Lehmann, Clarke and their men will cop the chiding they’re due and move on knowing this series will soon be forgotten, but Rod Marsh and his selection panel might have pause to reassess their strategies for future trips like this. Australian cricket often toys with the concept of ‘horses for courses’ touring squads, but will it ever truly pick one?

This series prompts another uncomfortable question: how best do the various academies, finishing schools, pathways and centres of excellence best prepare young batsmen for encounters such as the two Tests of this trip? Last week former national selector Jamie Cox mooted the introduction of Indian-style pitches using imported soil, but their utility would be questionable if Australia doesn’t also produce the types of slow bowlers capable of giving batsmen that genuine subcontinental experience. Forget pitches, Cricket Australia would be better off importing net bowlers and in wholesale quantities.
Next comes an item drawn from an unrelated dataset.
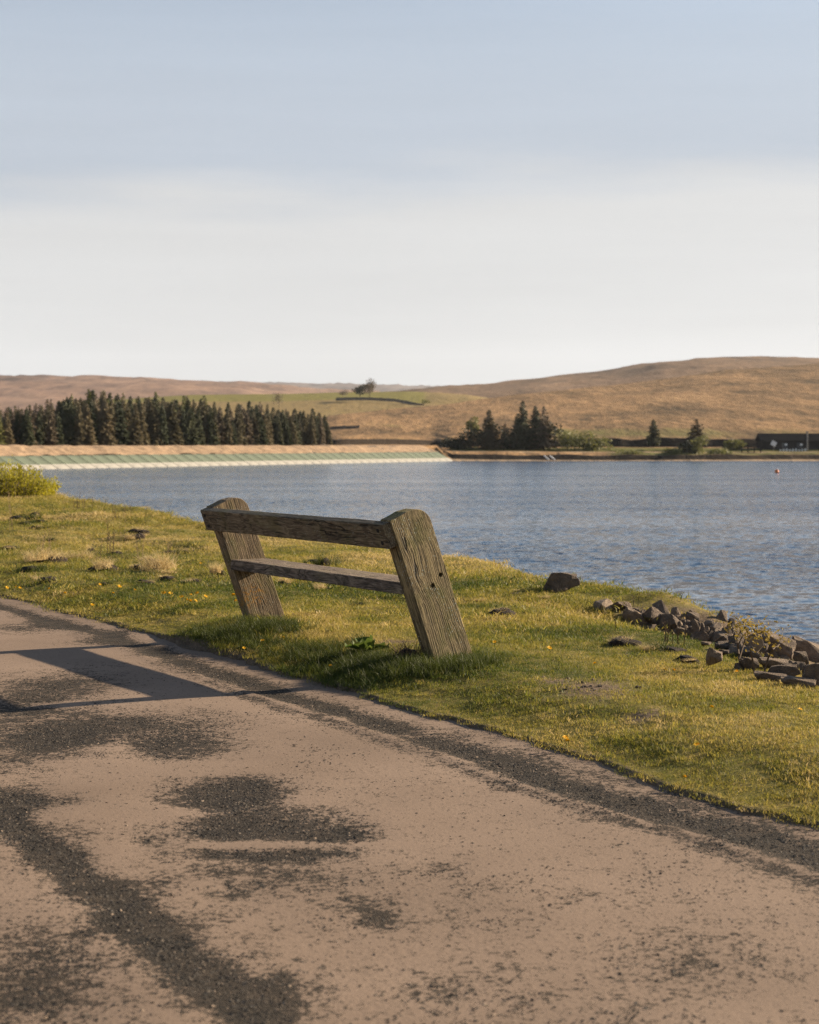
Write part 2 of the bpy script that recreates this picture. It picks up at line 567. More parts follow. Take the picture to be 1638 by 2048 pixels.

As was the case on that 2013 Indian trip, Maxwell was the cipher for everything wrong with the Australian performance; brassy, aggressive and self-confident but so utterly lacking in guile and an appropriate plan of attack that Younis, fielding at slip, was at one stage brought to laughter before the ball had even taken the stumps of the manically charging Victorian.

Maxwell has a series of children’s books coming out this summer. So, improbably enough, does his brother in switch-hits Warner. The suggested age for those books rather unfortunately matched the wisdom seen in much of Australia’s batting throughout this series.

At the start of this Test Maxwell wore a luscious beard and huge fluorescent sunglasses that conjured the aesthetic of both mid-80s and mid-90s Australian cricket. Taking a similarly long-range view, both the selectors and practitioners of this current Australian Test squad might pause now to consider exactly what it is that they’re trying to achieve.